2021年2月には、北海道の特定地域づくり事業の採択を受け、マルチワーカー(同時に複数の仕事に携わる働き方)の派遣などの事業も実施している。
農産物加工研究所は、1982年に下川町が建設。主にトマトジュースの製造・販売などを実施しており、今年3月まで町が運営していた。3~4年前から、同組合に対して運営委託の話があり、双方の協議が整ったので、今年から受託して運営している(奈須理事)。
こうした中、7月16日付で、辻村さんが新たな所長として着任。
辻村さんは、自動車関連部品のサプライチェーンの仕事が長く、前職は滋賀県で、ダイハツ工業の関連会社の開発部門で働いていた。
応募の動機として「若い時バイクのツーリングで北海道の印象が良かった」ことや、「農産物加工所は初めてだけど、ものづくりやマネジメントの経験があったのでチャレンジした」と話す。また、定年まで残り6年あったが「周囲から1日も早い方が良いと勧められ決断した」と笑顔で語った。
同加工所は現在、職員2人とパート職員12人で、週に3~4日稼働している。トマトジュースの製造が始まる前の6月は、タケノコの缶詰を製作している。
トマトの収穫量は、ピーク時は年間200tあったが、現在は100t程度で半分になっている。同時に出荷本数も、主力の500mlで約10万本と半減し、微減の傾向が続いている。
販売の主力は、郵便局のふるさと便が約6割を占め、残りが一般販売となっている。
就任の抱負として、辻村さんは「先ず、作業工程のルール化など『標準』のマニュアルを作成したい」。

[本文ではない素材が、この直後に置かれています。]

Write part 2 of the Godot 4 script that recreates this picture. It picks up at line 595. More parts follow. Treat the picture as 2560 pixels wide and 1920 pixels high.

と話し、販売先についても、「一般販売を拡大し、少しでも収益アップに努めたい」と意欲を示す。
下川町の地域おこし協力隊員は、農業支援員の5人をはじめ、鳥獣支援員、空き家コーディネーターなど11人であったが、辻村さんの着任で12人となった。
上川管内では、東川町の70人に比べれば少ないものの、近隣の美深町の2人、名寄市の7人と比べると多い。
農産物加工研究所は、事業組合への運営委託、新所長の着任など、新たな段階を迎えている。トマト生産農家の減少などにより、出荷額も微減が続いているが、今後の新たな取り組みが期待される。